=== WHAT YOU NEED TO DO ===
Exactly retype the lines from the top of the data through the line containing "mk('keys', bm, QUARTZ, kb)", leaving out every picture.

=== DATA EXCERPT ===
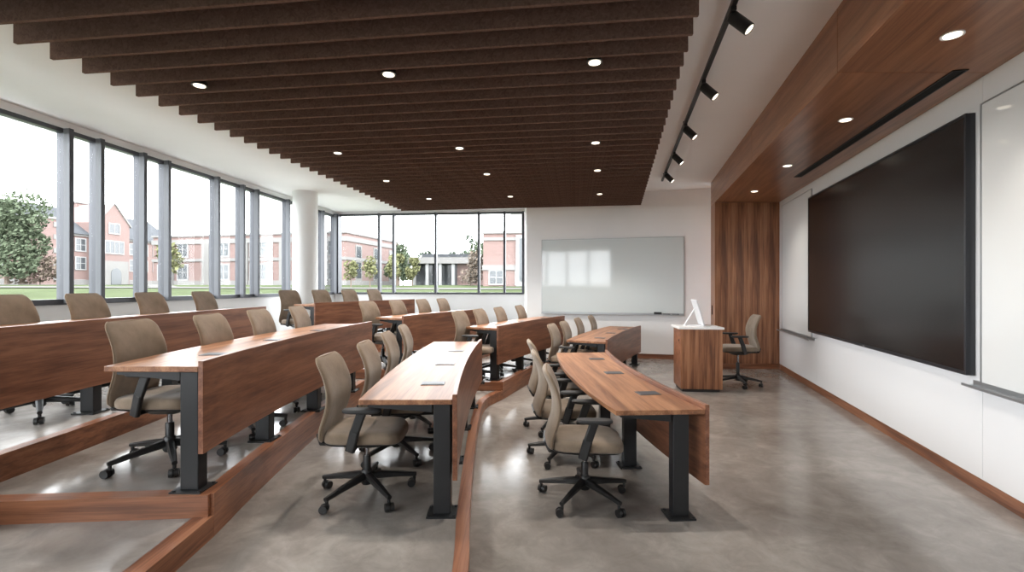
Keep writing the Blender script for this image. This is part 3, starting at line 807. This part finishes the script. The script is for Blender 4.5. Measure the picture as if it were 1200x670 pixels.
bm = bmesh.new(); box(bm, (-0.012, -0.24, 0.0), (0.012, 0.24, 0.40), tl); mk('screen_housing', bm, WPLAST, mon, bevel=0.006)
bm = bmesh.new(); box(bm, (0.012, -0.225, 0.03), (0.0135, 0.225, 0.385), tl); mk('screen_glass', bm, SCREEN, mon)
bm = bmesh.new(); beam(bm, (-0.15, 0, 0.012), (0.00, 0, 0.27), 0.05, 0.014); beam(bm, (-0.16, 0, 0.006), (0.16, 0, 0.006), 0.16, 0.012); mk('stand', bm, WPLAST, mon, bevel=0.002)
kb = thing('keyboard', 'thin white keyboard lying flat on the lectern top', 'keyboard', on_lec(0.47, 0.23), LA + R(2))
bm = bmesh.new(); box(bm, (-0.06, -0.20, 0.0), (0.06, 0.20, 0.012)); kk = mk('body', bm, WPLAST, kb, bevel=0.004)
bm = bmesh.new()
for i in range(5):
    for j in range(14): box(bm, (-0.05 + 0.021 * i, -0.19 + 0.0275 * j, 0.012), (-0.05 + 0.021 * i + 0.017, -0.19 + 0.0275 * j + 0.023, 0.015))
mk('keys', bm, QUARTZ, kb)

# ------------------------------------------------------------------ outside
def gz(x, y):
    d = max(0.0, min(1.0, (math.hypot(x, y - 4) - 10) / 52)); d = d * d * (3 - 2 * d)
    return 0.15 + 1.55 * d
bm = bmesh.new()
nx, ny = 60, 60
gx = [-130 + 190 * i / nx for i in range(nx + 1)]; gy = [14.2 + 146 * (j / ny) ** 1.6 for j in range(ny + 1)]
# lawn as two sheets: beyond the left wall and beyond the back wall
def sheet(bm, X, Y):
    V = [[bm.verts.new((x, y, gz(x, y))) for y in Y] for x in X]
    for i in range(len(X) - 1):
        for j in range(len(Y) - 1): bm.faces.new((V[i][j], V[i + 1][j], V[i + 1][j + 1], V[i][j + 1]))
sheet(bm, [-140 + (140 - 7.2) * (1 - (1 - i / 40) ** 1.0) for i in range(41)], [-60 + 220 * j / 60 for j in range(61)])
sheet(bm, [-7.2 + 5 * i for i in range(6)], [-60 + 6.8 * i for i in range(9)])
sheet(bm, [-7.2 + 60 * i / 24 for i in range(25)], [14.2 + 146 * j / 44 for j in range(45)])
o = mk('lawn', bm, GRASS, smooth='all', kind='structure')
def path_strip(name, pts, w):
    bm = bmesh.new(); P = smooth_path(pts, 10); A = []; B = []
    for i, p in enumerate(P):
        q = P[min(i + 1, len(P) - 1)] - P[max(i - 1, 0)]; q.normalize(); n = Vector((q.y, -q.x)) * w / 2
        a, b = p + n, p - n
        A.append(bm.verts.new((a.x, a.y, gz(a.x, a.y) + 0.06))); B.append(bm.verts.new((b.x, b.y, gz(b.x, b.y) + 0.06)))
    for i in range(len(P) - 1): bm.faces.new((A[i], A[i + 1], B[i + 1], B[i]))
    mk(name, bm, PATHM, kind='structure')
path_strip('outside_path_1', [(-50, 25), (-44, 40), (-42, 52), (-46, 62)], 2.4)
path_strip('outside_path_2', [(-40, 34), (-30, 41), (-18, 46), (0, 48), (20, 50)], 3.0)
path_strip('outside_path_3', [(-62, 74), (-50, 62), (-38, 50), (-30, 41)], 2.0)

def bwin(parent, x, z, w, h, y=0.0, cols=2, rows_=2):
    """stone-trimmed window on a facade (outside face at local y = y, facing -Y)"""
    bm = bmesh.new(); t = 0.16
    box(bm, (x - w / 2 - t, y - 0.10, z), (x - w / 2, y + 0.02, z + h)); box(bm, (x + w / 2, y - 0.10, z), (x + w / 2 + t, y + 0.02, z + h))
    box(bm, (x - w / 2 - t, y - 0.12, z - t), (x + w / 2 + t, y + 0.02, z)); box(bm, (x - w / 2 - t, y - 0.10, z + h), (x + w / 2 + t, y + 0.02, z + h + t))
    for i in range(1, cols): xx = x - w / 2 + w * i / cols; box(bm, (xx - 0.05, y - 0.08, z), (xx + 0.05, y, z + h))
    for i in range(1, rows_): zz = z + h * i / rows_; box(bm, (x - w / 2, y - 0.075, zz - 0.04), (x + w / 2, y, zz + 0.04))
    f = mk('window', bm, WTRIM, parent)
    bm = bmesh.new(); box(bm, (x - w / 2, y - 0.05, z), (x + w / 2, y + 0.01, z + h)); mk('pane', bm, PANE, f)

# gabled hall beyond the left windows (local x along the facade, -y faces the classroom)
Y0b = 46.0
hall = thing('brick_hall', 'long red brick hall with grey slate roof and gabled entrance beyond left windows', 'building', (-75 + 0.095 * Y0b, Y0b, 1.4), AL)
HLn = 47.0
# local +y points to -X world (away from the classroom)
bm = bmesh.new(); box(bm, (0, 0, -0.5), (HLn, 12, 8.35)); mk('brick_wall', bm, BRICK, hall)
bm = bmesh.new()
rings(bm, [[(x, -0.5, 8.3), (x, 12.5, 8.3), (x, 6.0, 12.9)] for x in (-0.4, HLn + 0.4)]); mk('roof', bm, SLATE, hall)
bm = bmesh.new(); box(bm, (-0.1, -0.25, -0.5), (HLn, 0.0, 1.15)); box(bm, (-0.1, -0.25, 8.0), (HLn, 0.0, 8.35)); mk('stone_band', bm, STONE, hall)
gx0, gx1 = 30.0, 35.6
bm = bmesh.new()
pts = [(gx0, -0.5), (gx1, -0.5), (gx1, 10.4), ((gx0 + gx1) / 2, 13.7), (gx0, 10.4)]
rings(bm, [[(x, y, z) for x, z in pts] for y in (-1.6, 6.0)]); gb = mk('gable', bm, BRICK, hall)
bm = bmesh.new()
cx = (gx0 + gx1) / 2
for sg in (-1, 1):
    x1 = cx + sg * 3.05
    rings(bm, [[(cx, y, 13.75), (cx, y, 14.05), (x1, y, 10.45), (x1, y, 10.1)] for y in (-1.75, -1.3)])
mk('stone_coping', bm, STONE, gb)
bm = bmesh.new(); box(bm, (gx0 + 0.5, -1.95, -0.5), (gx1 - 0.5, -1.55, 4.3)); pr = mk('stone_portal', bm, STONE, gb)
bm = bmesh.new()
arch = [(cx - 0.9, 0.0), (cx + 0.9, 0.0)] + [(cx + 0.9 * math.cos(PI * i / 10), 2.2 + 0.9 * math.sin(PI * i / 10)) for i in range(11)]
rings(bm, [[(x, y, z) for x, z in arch] for y in (-2.0, -1.9)]); mk('entrance_door', bm, PANE, pr)
bwin(hall, cx, 5.6, 3.2, 1.9, -1.6, 4, 1); bwin(hall, cx, 8.9, 1.7, 1.5, -1.6, 2, 1)
wx = 3.0
while wx < HLn - 1:
    if not (gx0 - 1.3 < wx < gx1 + 1.3 or 19.8 < wx < 24.6):
        bwin(hall, wx, 5.75, 1.45, 1.8); bwin(hall, wx, 2.85, 1.45, 1.8)
        if wx > 20: bwin(hall, wx, 0.15, 1.3, 0.9, 0.0, 2, 1)
    wx += 2.85
bm = bmesh.new(); box(bm, (20.9, -1.8, -0.5), (23.5, 3.0, 9.9)); tw = mk('brick_bay', bm, BRICK, hall)
bm = bmesh.new(); box(bm, (20.7, -2.0, 9.9), (23.7, 3.2, 10.25))
for zz in (1.0, 3.0, 5.0, 7.0, 8.8): box(bm, (23.1, -1.9, zz), (23.6, -1.3, zz + 0.7))
mk('stone_cap', bm, STONE, tw)
bm = bmesh.new(); box(bm, (32.5, 4.8, 11.0), (34.5, 6.6, 14.0)); ch = mk('chimney', bm, BRICK, hall)
bm = bmesh.new(); box(bm, (32.3, 4.6, 14.0), (34.7, 6.8, 14.3)); mk('chimney_cap', bm, STONE, ch)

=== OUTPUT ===
Keep writing the Blender script for this image. This is part 3, starting at line 807. This part finishes the script. The script is for Blender 4.5. Measure the picture as if it were 1200x670 pixels.
bm = bmesh.new(); box(bm, (-0.012, -0.24, 0.0), (0.012, 0.24, 0.40), tl); mk('screen_housing', bm, WPLAST, mon, bevel=0.006)
bm = bmesh.new(); box(bm, (0.012, -0.225, 0.03), (0.0135, 0.225, 0.385), tl); mk('screen_glass', bm, SCREEN, mon)
bm = bmesh.new(); beam(bm, (-0.15, 0, 0.012), (0.00, 0, 0.27), 0.05, 0.014); beam(bm, (-0.16, 0, 0.006), (0.16, 0, 0.006), 0.16, 0.012); mk('stand', bm, WPLAST, mon, bevel=0.002)
kb = thing('keyboard', 'thin white keyboard lying flat on the lectern top', 'keyboard', on_lec(0.47, 0.23), LA + R(2))
bm = bmesh.new(); box(bm, (-0.06, -0.20, 0.0), (0.06, 0.20, 0.012)); kk = mk('body', bm, WPLAST, kb, bevel=0.004)
bm = bmesh.new()
for i in range(5):
    for j in range(14): box(bm, (-0.05 + 0.021 * i, -0.19 + 0.0275 * j, 0.012), (-0.05 + 0.021 * i + 0.017, -0.19 + 0.0275 * j + 0.023, 0.015))
mk('keys', bm, QUARTZ, kb)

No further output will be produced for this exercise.